Third, production and farmer organization must be strengthened. Libya’s sparse network of extension officers (who advise farmers on productivity techniques) should be expanded and better trained. Partnerships with universities, research institutes or foreign experts can bring in needed expertise. Training programs should emphasize high-value, resource-efficient practices (greenhouse cultivation, drip irrigation, integrated pest management and postharvest handling). Farmer cooperatives and chambers of commerce should be empowered to aggregate demand for inputs and help link growers to markets.
Fourth, Libya should develop export-oriented value chains. Regions can specialize: for example, olives and citrus in the northwest, dates and niche fruits in southern oases. The government should lower trade barriers (tariffs, quotas) for these products and assist producers in meeting EU, MENA and sub-Saharan market standards. Parallel investments in cold storage and transport infrastructure will be needed to carry exports abroad.
Throughout, policy coherence is essential: land tenure laws must be clarified to secure investments, and any subsidies (on water, energy or inputs) should be phased out or linked to water-saving outcomes. International partners (the EU, UN agencies, Arab and African development banks, etc.) can support pilot projects and provide technical expertise, but Libyan government institutions must set priorities and lead implementation.

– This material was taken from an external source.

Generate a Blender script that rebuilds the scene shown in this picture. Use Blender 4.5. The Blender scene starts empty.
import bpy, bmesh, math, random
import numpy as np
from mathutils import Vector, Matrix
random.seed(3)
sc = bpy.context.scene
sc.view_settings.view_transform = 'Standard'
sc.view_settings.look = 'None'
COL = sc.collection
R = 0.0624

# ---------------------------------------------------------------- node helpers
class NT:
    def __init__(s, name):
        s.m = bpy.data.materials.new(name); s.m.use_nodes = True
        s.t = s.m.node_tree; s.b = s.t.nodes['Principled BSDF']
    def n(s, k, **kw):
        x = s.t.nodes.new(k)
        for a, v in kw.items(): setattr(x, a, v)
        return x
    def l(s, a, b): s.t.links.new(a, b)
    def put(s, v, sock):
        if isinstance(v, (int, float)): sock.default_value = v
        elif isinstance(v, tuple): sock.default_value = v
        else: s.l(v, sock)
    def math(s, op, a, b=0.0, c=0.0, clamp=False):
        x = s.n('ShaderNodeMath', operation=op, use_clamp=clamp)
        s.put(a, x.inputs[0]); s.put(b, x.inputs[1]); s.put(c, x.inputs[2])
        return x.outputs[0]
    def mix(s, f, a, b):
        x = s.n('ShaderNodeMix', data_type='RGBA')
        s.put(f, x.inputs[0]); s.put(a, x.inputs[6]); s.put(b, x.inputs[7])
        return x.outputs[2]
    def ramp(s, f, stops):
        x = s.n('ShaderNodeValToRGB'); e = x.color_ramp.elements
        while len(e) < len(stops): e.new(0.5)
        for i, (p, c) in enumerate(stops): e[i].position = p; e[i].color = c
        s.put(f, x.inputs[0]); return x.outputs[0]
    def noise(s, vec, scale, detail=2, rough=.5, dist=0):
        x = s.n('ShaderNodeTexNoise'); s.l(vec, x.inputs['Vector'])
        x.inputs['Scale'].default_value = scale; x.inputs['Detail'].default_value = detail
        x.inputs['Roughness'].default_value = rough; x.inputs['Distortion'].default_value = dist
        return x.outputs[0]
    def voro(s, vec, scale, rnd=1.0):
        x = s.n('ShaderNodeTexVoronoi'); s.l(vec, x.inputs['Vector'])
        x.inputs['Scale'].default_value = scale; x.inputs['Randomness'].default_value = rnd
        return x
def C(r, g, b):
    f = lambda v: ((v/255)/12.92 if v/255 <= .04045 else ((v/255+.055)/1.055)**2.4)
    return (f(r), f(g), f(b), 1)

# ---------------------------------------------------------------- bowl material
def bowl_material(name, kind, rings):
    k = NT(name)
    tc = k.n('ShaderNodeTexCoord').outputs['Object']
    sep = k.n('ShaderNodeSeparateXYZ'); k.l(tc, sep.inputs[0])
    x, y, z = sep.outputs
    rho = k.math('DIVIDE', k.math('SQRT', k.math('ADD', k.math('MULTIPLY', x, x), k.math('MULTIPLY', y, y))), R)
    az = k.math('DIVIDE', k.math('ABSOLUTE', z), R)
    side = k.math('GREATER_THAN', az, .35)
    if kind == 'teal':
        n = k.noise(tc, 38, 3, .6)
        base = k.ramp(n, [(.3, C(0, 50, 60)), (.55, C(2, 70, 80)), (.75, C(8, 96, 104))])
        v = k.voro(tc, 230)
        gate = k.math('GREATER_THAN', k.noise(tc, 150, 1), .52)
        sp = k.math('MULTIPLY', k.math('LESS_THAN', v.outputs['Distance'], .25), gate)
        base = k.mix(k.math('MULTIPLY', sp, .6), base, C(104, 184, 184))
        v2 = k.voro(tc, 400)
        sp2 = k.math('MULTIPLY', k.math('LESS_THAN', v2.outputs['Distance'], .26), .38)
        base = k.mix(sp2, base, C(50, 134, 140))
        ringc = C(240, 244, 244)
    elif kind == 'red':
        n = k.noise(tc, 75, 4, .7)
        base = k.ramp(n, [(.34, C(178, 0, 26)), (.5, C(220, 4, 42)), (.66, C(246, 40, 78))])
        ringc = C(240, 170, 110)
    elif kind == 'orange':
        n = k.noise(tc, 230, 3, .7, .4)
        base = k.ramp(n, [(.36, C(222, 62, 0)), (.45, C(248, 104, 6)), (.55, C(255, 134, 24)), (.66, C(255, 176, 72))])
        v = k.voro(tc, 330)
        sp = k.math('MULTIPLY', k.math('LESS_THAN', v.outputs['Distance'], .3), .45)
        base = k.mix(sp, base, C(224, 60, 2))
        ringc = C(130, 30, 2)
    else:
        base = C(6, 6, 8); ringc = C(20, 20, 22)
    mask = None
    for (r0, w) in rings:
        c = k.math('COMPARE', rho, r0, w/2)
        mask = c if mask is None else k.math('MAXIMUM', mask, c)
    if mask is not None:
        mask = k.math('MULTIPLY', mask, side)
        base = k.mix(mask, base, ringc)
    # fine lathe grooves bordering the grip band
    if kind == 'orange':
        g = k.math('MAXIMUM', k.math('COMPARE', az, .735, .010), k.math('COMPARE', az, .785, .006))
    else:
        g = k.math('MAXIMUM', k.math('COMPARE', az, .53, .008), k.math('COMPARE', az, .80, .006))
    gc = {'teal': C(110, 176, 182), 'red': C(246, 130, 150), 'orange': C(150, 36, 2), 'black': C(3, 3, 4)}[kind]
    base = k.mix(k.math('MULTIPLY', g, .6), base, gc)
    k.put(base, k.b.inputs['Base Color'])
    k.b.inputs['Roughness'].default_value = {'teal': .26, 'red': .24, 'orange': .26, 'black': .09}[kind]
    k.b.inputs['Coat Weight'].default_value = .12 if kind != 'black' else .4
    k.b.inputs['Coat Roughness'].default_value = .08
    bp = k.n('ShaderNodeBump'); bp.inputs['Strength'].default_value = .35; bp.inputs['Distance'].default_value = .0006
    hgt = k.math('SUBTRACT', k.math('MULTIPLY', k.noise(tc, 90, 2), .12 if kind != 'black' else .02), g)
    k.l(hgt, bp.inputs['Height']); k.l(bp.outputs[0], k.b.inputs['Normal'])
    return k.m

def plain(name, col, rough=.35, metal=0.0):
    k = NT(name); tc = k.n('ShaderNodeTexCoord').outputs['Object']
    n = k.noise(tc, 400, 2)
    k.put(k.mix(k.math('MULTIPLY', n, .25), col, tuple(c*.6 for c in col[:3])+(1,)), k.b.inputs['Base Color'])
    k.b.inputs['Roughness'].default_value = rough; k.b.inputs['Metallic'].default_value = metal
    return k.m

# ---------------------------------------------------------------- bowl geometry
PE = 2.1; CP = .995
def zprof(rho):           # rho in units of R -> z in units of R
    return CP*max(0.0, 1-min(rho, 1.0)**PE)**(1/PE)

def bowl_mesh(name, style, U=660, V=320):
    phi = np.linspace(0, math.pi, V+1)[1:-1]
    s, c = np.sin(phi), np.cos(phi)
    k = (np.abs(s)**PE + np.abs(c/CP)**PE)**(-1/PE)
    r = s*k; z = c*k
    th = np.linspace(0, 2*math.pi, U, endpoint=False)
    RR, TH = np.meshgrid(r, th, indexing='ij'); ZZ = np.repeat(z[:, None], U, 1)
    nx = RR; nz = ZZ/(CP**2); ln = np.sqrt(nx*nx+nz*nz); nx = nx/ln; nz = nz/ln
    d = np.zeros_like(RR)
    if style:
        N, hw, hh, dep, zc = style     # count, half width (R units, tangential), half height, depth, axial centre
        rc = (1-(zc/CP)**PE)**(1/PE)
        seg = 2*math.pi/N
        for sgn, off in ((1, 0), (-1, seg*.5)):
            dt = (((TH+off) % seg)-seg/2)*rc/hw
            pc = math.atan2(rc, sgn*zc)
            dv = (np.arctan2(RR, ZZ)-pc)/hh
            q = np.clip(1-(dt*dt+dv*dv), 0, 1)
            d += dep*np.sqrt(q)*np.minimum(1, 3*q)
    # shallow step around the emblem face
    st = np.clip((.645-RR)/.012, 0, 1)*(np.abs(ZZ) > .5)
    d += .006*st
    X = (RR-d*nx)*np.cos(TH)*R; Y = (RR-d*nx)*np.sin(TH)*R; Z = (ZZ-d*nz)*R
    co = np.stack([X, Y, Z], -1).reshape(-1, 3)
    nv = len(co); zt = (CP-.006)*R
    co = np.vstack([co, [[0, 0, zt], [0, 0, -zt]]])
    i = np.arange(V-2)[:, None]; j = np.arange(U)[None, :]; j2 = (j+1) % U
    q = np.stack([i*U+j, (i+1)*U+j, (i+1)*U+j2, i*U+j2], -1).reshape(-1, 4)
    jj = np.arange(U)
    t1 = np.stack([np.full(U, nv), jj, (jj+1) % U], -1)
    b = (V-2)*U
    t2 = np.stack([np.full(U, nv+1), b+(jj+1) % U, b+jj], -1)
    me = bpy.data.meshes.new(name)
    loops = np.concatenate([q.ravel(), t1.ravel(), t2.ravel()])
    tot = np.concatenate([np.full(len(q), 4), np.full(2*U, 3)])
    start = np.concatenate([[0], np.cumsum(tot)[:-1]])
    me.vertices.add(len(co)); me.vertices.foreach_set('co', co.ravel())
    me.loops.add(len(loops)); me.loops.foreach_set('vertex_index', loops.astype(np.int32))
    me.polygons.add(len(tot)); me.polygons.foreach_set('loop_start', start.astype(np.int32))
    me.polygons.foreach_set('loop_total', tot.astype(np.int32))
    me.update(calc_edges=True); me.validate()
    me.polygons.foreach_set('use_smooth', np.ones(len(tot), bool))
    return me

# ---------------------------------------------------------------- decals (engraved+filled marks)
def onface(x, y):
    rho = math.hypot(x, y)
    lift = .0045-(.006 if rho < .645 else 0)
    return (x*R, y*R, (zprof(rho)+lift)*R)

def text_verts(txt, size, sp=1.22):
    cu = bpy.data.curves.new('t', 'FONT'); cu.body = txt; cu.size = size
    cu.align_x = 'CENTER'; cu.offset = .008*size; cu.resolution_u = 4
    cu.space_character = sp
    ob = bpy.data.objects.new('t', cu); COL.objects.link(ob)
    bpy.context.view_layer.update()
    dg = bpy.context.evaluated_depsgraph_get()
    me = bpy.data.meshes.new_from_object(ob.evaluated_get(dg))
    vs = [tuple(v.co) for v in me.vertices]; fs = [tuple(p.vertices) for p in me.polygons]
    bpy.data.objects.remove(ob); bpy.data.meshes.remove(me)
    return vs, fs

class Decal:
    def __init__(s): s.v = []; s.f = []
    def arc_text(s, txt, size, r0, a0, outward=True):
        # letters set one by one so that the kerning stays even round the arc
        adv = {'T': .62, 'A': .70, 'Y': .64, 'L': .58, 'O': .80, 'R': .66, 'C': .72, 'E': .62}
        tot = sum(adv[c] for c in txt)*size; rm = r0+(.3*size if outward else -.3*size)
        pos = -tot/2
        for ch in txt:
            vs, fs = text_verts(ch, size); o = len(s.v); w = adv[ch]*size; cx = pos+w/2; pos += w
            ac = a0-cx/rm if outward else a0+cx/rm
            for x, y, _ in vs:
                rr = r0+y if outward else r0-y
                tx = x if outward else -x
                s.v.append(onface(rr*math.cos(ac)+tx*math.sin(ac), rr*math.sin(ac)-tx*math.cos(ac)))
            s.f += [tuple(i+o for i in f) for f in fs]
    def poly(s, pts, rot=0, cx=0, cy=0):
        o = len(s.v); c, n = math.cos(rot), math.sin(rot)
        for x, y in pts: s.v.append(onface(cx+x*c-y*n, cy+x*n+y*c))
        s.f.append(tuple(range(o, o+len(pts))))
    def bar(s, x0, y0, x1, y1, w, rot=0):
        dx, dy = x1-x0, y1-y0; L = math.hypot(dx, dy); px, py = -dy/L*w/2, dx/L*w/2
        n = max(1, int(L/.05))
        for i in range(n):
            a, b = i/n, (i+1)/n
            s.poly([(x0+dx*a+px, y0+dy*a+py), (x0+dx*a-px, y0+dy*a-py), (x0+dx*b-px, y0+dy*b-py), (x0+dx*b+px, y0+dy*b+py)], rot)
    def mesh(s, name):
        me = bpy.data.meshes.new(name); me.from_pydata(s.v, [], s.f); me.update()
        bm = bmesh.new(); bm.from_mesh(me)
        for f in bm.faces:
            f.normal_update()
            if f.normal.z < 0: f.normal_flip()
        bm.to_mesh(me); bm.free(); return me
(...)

Ultimately, reviving Libya’s farms cannot replace oil revenues, but it can substantially bolster resilience. A stronger agricultural sector would directly shrink the import bill, making Libya less vulnerable to global shocks in food and fertilizer prices. It would also create jobs and incomes in rural areas – anchoring communities in Fezzan, the Nafusa Mountains and elsewhere. Over time, growing more of Libya’s own food and processing crops locally would diversify the economy, stabilize rural livelihoods and support sustainable growth.